La nature dans Un Coq Chanta
La chasse est un thème central de la nouvelle. Elle est utilisée pour décrire l’obsession du baron de Croissard pour Mme Berthe d’Avancelles, ainsi que leur jeu de séduction. La chasse est présentée comme une activité noble et aristocratique, associée à la virilité et à la puissance masculine. Tout ce que le mari de Mme Berthe d’Avancelles n’est pas. Le baron organise des chasses pour Mme d’Avancelles dans son château normand de Carville, ce qui montre à la fois sa richesse et son désir de gagner les faveurs de sa bien-aimée. Il est utile de noter qu’entre le baron et Mme d’Avancelles s’installent une certaine forme de chasse où l’homme tente de chasser désespérément sa proie qui arrive toujours à lui glisser entre les doigts.

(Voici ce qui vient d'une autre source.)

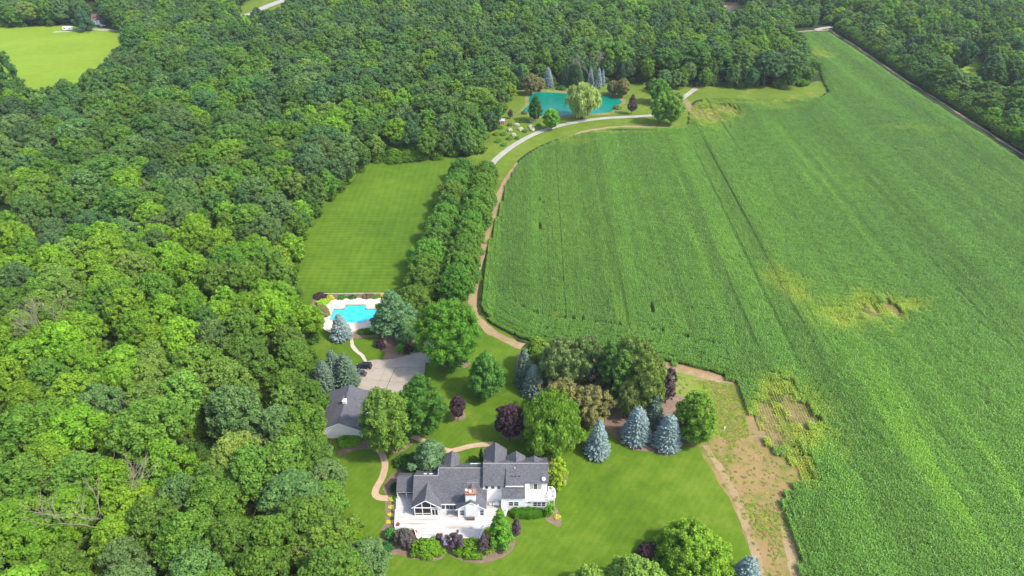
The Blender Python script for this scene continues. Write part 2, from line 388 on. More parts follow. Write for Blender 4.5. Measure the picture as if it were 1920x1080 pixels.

La nature est omniprésente dans la nouvelle, en particulier les bois, les sentiers et les clairières qui servent de décor à la chasse. Les descriptions des paysages d’automne évoquent une atmosphère de mélancolie et de désolation, renforçant ainsi l’idée d’un désir caché et d’une passion interdite. Le fait que l’action se déroule à l’automne n’est pas anodin. Cette saison est souvent associée à la mort et au déclin, symbolisant ainsi la fin d’un cycle de vie. Cette symbolique est renforcée par les feuilles qui tombent et les odeurs de terre humide qui évoquent la décomposition. Dans la nouvelle, l’automne représente le déclin de la moralité et de la retenue, où les personnages sont en proie à leurs désirs et à leurs pulsions les plus profondes. Toutefois, cette saison permet de créer une rupture où Mme Berthe d’Avancelles ne voit plus son prétendant avec la même passion. Celui-ci s’est endormi et ne l’a pas attendu. En un sens, malgré toute sa richesse et toute sa “virilité“, ce n’est qu’un homme. Vers la fin, elle le trouve tout aussi méprisable que son mari. À quoi bon affirmer sa virilité masculine si nous ne sommes pas capables d’être de bons amants ? Tel pourrait être la moralité apportée par cet auteur français dans cette courte nouvelle.